The next day I brought Anthony a twin mattress we had at the warehouse.  He beamed as I laid it down over his cardboard bed.  He thanked me, then we sat and talked on the front porch for a while, waving at neighbors through the iron bars.
He went and got a raggedy bible, and started showing me passages out of the Old Testament that he'd marked with strips of newspaper.  "God is going to come and save us."  As we talked about God, Jesus, and the bible, Anthony grew more animated, and began to make some eye contact with me.  I enjoyed listening to him recite scripture--he focused on salvation and the passover.  "Not all will be chosen."  He flipped to another spot, and the marker fell onto the floor.  I picked it up.  It was a faded photo ripped from a newspaper of a beautiful woman in a lingerie ad.  I handed it to him and we looked at each other.  For the first time a broad smile opened across his face, and we both giggled.  We talked for a little while longer, and when I left I wasn't a white upper middle class kid and he wasn't a poor black man, we were just two human beings sitting on the porch in the Upper Ninth Ward.  I wasn't the helper, and he wasn't the helpless.  
"Ok on Monday we're going to have the first crew of volunteers come to the house.  They're good people, I know them from Virginia, where I'm from."  
"Ok."
On Monday I met about 8-10 volunteers from St James Episcopal in Richmond, Virginia at the warehouse and told them Anthony's story.  "We're going to be gutting the inside of a house, and Mr Anthony will be there with us.  We haven't worked on an occupied house before, but I've been spending time with Mr Anthony, and he's ready for y'all to come and help out."  I explained his social anxiety, and asked the volunteers to be open and respectful, and to let me know if they felt uncomfortable at any time.  
They followed me to Anthony's house and he was waiting on the front porch.  "Y'all, this is Mr Anthony.  Anthony, these folks are from St James Episcopal Church, in Richmond, Virginia."
The folks from St James were great, and introduced themselves to Alvin on their way inside.  I have them a tour of the house and explained how to properly gut a house--ceilings first, then walls, then the floor, everything put into the ubiquitous black construction bags and set out on the sidewalk.  At the end of the day I checked in with Anthony--he spent most of the day on the porch, but wandered in from time to time.  "How did that go?"
"It was good."
"Ok, same thing tomorrow."
 It took a couple days to get things gutted, bagged, and set on on the street.  The group was wonderful in every way, sensitive to Anthony, and hard-working on site.  They took to heart Anthony's story, and worked with purpose and efficiency.  
"Agh!  Oh God, gross!  What!? Ugh!!  Aw, man," I heard someone scream from the back of the house.  I walked around to the back of the house, where they were pulling off old siding.  People were spreading out away from a volunteer who looked surprised, confused, and angry.  "I just kicked that bucket over and it spilled all over me!"
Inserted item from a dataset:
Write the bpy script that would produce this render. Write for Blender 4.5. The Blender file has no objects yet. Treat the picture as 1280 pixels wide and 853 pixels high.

He had knocked Anthony's crap bucket over and now had baked, soaking feces all over his shoes and socks.  I laughed.  "Man, that's rough.  They might let you clean up down at the France St Market."  We all kick over buckets of crap sometimes.
We finished the day and brought Anthony's radio back to him.  After lunch he had tentatively walked into the middle room and set his radio down, facing the volunteers as they were working, then resumed his post on the porch.  It was tuned to the local Christian talk station. He was evangelizing.